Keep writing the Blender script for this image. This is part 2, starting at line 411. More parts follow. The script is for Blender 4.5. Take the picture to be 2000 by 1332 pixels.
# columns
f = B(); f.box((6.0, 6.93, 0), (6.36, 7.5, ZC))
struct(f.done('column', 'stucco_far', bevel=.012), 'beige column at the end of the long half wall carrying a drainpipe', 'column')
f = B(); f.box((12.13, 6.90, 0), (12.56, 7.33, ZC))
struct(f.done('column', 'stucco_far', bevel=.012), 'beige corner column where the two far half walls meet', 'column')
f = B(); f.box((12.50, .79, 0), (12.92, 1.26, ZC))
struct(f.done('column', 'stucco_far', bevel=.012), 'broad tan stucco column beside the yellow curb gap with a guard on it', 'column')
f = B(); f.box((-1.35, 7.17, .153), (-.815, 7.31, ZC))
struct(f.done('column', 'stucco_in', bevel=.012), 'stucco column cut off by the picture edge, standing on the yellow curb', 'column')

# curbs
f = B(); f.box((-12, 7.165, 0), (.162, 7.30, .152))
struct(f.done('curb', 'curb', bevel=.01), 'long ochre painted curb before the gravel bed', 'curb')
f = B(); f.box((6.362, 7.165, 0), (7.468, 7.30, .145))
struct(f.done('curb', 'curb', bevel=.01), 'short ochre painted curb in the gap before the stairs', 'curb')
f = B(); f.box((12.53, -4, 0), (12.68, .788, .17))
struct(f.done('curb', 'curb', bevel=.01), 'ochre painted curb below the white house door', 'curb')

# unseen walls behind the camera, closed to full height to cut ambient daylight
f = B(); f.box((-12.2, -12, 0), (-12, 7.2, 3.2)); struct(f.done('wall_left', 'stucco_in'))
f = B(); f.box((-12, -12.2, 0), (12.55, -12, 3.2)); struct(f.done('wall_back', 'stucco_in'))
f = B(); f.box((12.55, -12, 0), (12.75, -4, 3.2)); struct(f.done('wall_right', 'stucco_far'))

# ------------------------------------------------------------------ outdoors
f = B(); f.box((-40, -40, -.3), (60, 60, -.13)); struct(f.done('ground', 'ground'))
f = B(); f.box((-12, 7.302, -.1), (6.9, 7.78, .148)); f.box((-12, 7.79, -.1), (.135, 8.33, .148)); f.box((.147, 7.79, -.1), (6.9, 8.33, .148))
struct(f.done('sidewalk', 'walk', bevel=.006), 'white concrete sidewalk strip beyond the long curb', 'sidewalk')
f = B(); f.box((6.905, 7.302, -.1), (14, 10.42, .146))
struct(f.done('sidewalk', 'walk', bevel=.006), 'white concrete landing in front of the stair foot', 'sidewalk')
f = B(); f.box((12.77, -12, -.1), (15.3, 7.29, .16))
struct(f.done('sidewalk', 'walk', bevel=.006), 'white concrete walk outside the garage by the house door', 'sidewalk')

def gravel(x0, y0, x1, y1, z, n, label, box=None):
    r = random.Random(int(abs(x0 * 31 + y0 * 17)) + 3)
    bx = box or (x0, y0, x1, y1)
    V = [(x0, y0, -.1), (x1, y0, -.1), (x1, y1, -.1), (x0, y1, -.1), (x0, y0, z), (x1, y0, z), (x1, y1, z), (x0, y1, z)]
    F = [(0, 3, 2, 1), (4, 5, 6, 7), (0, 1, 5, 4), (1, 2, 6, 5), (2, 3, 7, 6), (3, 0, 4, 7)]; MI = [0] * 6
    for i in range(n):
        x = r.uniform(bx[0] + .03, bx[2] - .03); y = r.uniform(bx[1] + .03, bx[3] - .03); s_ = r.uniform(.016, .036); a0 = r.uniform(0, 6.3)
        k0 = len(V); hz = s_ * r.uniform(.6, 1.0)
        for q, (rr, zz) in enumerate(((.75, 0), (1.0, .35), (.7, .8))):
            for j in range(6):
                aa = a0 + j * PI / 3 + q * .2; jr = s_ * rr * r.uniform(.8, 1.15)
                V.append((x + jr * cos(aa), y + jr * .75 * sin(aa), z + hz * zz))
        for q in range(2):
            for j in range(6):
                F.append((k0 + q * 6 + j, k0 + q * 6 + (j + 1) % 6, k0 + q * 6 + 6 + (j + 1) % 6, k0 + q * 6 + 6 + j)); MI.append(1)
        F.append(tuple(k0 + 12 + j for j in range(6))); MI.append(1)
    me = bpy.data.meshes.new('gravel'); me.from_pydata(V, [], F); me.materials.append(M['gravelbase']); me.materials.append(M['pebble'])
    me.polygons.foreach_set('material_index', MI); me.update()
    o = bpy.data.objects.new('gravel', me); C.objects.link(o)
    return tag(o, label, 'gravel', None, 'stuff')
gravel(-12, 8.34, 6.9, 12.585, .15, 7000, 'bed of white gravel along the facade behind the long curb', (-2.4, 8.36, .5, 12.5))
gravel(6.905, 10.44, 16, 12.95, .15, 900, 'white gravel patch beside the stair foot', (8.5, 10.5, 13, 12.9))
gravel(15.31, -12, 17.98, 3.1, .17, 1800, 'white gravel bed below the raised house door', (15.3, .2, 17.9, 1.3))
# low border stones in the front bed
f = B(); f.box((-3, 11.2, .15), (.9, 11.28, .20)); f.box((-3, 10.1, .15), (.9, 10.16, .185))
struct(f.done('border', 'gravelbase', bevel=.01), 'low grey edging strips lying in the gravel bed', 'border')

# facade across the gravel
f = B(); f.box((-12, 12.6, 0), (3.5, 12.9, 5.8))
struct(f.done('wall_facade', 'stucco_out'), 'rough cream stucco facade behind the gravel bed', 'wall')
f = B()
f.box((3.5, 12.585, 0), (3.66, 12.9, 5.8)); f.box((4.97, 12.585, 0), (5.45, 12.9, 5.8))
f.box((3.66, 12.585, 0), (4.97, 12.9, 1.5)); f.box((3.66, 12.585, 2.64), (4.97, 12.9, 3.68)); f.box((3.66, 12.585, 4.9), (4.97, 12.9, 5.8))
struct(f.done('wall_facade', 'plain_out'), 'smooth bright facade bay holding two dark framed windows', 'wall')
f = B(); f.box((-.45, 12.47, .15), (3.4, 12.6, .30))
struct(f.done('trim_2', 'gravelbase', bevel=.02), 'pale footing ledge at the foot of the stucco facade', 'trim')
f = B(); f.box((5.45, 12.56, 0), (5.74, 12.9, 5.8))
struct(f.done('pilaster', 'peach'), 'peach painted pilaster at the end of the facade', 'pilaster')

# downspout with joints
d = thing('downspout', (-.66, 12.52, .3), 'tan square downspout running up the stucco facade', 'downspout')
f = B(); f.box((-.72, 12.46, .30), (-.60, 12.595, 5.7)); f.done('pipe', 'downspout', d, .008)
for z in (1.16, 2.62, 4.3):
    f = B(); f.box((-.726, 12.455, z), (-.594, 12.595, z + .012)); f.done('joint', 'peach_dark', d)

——

Please reproduce every line of the material word for word.

Keep writing the Blender script for this image. This is part 2, starting at line 411. More parts follow. The script is for Blender 4.5. Take the picture to be 2000 by 1332 pixels.
# columns
f = B(); f.box((6.0, 6.93, 0), (6.36, 7.5, ZC))
struct(f.done('column', 'stucco_far', bevel=.012), 'beige column at the end of the long half wall carrying a drainpipe', 'column')
f = B(); f.box((12.13, 6.90, 0), (12.56, 7.33, ZC))
struct(f.done('column', 'stucco_far', bevel=.012), 'beige corner column where the two far half walls meet', 'column')
f = B(); f.box((12.50, .79, 0), (12.92, 1.26, ZC))
struct(f.done('column', 'stucco_far', bevel=.012), 'broad tan stucco column beside the yellow curb gap with a guard on it', 'column')
f = B(); f.box((-1.35, 7.17, .153), (-.815, 7.31, ZC))
struct(f.done('column', 'stucco_in', bevel=.012), 'stucco column cut off by the picture edge, standing on the yellow curb', 'column')

# curbs
f = B(); f.box((-12, 7.165, 0), (.162, 7.30, .152))
struct(f.done('curb', 'curb', bevel=.01), 'long ochre painted curb before the gravel bed', 'curb')
f = B(); f.box((6.362, 7.165, 0), (7.468, 7.30, .145))
struct(f.done('curb', 'curb', bevel=.01), 'short ochre painted curb in the gap before the stairs', 'curb')
f = B(); f.box((12.53, -4, 0), (12.68, .788, .17))
struct(f.done('curb', 'curb', bevel=.01), 'ochre painted curb below the white house door', 'curb')

# unseen walls behind the camera, closed to full height to cut ambient daylight
f = B(); f.box((-12.2, -12, 0), (-12, 7.2, 3.2)); struct(f.done('wall_left', 'stucco_in'))
f = B(); f.box((-12, -12.2, 0), (12.55, -12, 3.2)); struct(f.done('wall_back', 'stucco_in'))
f = B(); f.box((12.55, -12, 0), (12.75, -4, 3.2)); struct(f.done('wall_right', 'stucco_far'))

# ------------------------------------------------------------------ outdoors
f = B(); f.box((-40, -40, -.3), (60, 60, -.13)); struct(f.done('ground', 'ground'))
f = B(); f.box((-12, 7.302, -.1), (6.9, 7.78, .148)); f.box((-12, 7.79, -.1), (.135, 8.33, .148)); f.box((.147, 7.79, -.1), (6.9, 8.33, .148))
struct(f.done('sidewalk', 'walk', bevel=.006), 'white concrete sidewalk strip beyond the long curb', 'sidewalk')
f = B(); f.box((6.905, 7.302, -.1), (14, 10.42, .146))
struct(f.done('sidewalk', 'walk', bevel=.006), 'white concrete landing in front of the stair foot', 'sidewalk')
f = B(); f.box((12.77, -12, -.1), (15.3, 7.29, .16))
struct(f.done('sidewalk', 'walk', bevel=.006), 'white concrete walk outside the garage by the house door', 'sidewalk')

def gravel(x0, y0, x1, y1, z, n, label, box=None):
    r = random.Random(int(abs(x0 * 31 + y0 * 17)) + 3)
    bx = box or (x0, y0, x1, y1)
    V = [(x0, y0, -.1), (x1, y0, -.1), (x1, y1, -.1), (x0, y1, -.1), (x0, y0, z), (x1, y0, z), (x1, y1, z), (x0, y1, z)]
    F = [(0, 3, 2, 1), (4, 5, 6, 7), (0, 1, 5, 4), (1, 2, 6, 5), (2, 3, 7, 6), (3, 0, 4, 7)]; MI = [0] * 6
    for i in range(n):
        x = r.uniform(bx[0] + .03, bx[2] - .03); y = r.uniform(bx[1] + .03, bx[3] - .03); s_ = r.uniform(.016, .036); a0 = r.uniform(0, 6.3)
        k0 = len(V); hz = s_ * r.uniform(.6, 1.0)
        for q, (rr, zz) in enumerate(((.75, 0), (1.0, .35), (.7, .8))):
            for j in range(6):
                aa = a0 + j * PI / 3 + q * .2; jr = s_ * rr * r.uniform(.8, 1.15)
                V.append((x + jr * cos(aa), y + jr * .75 * sin(aa), z + hz * zz))
        for q in range(2):
            for j in range(6):
                F.append((k0 + q * 6 + j, k0 + q * 6 + (j + 1) % 6, k0 + q * 6 + 6 + (j + 1) % 6, k0 + q * 6 + 6 + j)); MI.append(1)
        F.append(tuple(k0 + 12 + j for j in range(6))); MI.append(1)
    me = bpy.data.meshes.new('gravel'); me.from_pydata(V, [], F); me.materials.append(M['gravelbase']); me.materials.append(M['pebble'])
    me.polygons.foreach_set('material_index', MI); me.update()
    o = bpy.data.objects.new('gravel', me); C.objects.link(o)
    return tag(o, label, 'gravel', None, 'stuff')
gravel(-12, 8.34, 6.9, 12.585, .15, 7000, 'bed of white gravel along the facade behind the long curb', (-2.4, 8.36, .5, 12.5))
gravel(6.905, 10.44, 16, 12.95, .15, 900, 'white gravel patch beside the stair foot', (8.5, 10.5, 13, 12.9))
gravel(15.31, -12, 17.98, 3.1, .17, 1800, 'white gravel bed below the raised house door', (15.3, .2, 17.9, 1.3))
# low border stones in the front bed
f = B(); f.box((-3, 11.2, .15), (.9, 11.28, .20)); f.box((-3, 10.1, .15), (.9, 10.16, .185))
struct(f.done('border', 'gravelbase', bevel=.01), 'low grey edging strips lying in the gravel bed', 'border')

# facade across the gravel
f = B(); f.box((-12, 12.6, 0), (3.5, 12.9, 5.8))
struct(f.done('wall_facade', 'stucco_out'), 'rough cream stucco facade behind the gravel bed', 'wall')
f = B()
f.box((3.5, 12.585, 0), (3.66, 12.9, 5.8)); f.box((4.97, 12.585, 0), (5.45, 12.9, 5.8))
f.box((3.66, 12.585, 0), (4.97, 12.9, 1.5)); f.box((3.66, 12.585, 2.64), (4.97, 12.9, 3.68)); f.box((3.66, 12.585, 4.9), (4.97, 12.9, 5.8))
struct(f.done('wall_facade', 'plain_out'), 'smooth bright facade bay holding two dark framed windows', 'wall')
f = B(); f.box((-.45, 12.47, .15), (3.4, 12.6, .30))
struct(f.done('trim_2', 'gravelbase', bevel=.02), 'pale footing ledge at the foot of the stucco facade', 'trim')
f = B(); f.box((5.45, 12.56, 0), (5.74, 12.9, 5.8))
struct(f.done('pilaster', 'peach'), 'peach painted pilaster at the end of the facade', 'pilaster')

# downspout with joints
d = thing('downspout', (-.66, 12.52, .3), 'tan square downspout running up the stucco facade', 'downspout')
f = B(); f.box((-.72, 12.46, .30), (-.60, 12.595, 5.7)); f.done('pipe', 'downspout', d, .008)
for z in (1.16, 2.62, 4.3):
    f = B(); f.box((-.726, 12.455, z), (-.594, 12.595, z + .012)); f.done('joint', 'peach_dark', d)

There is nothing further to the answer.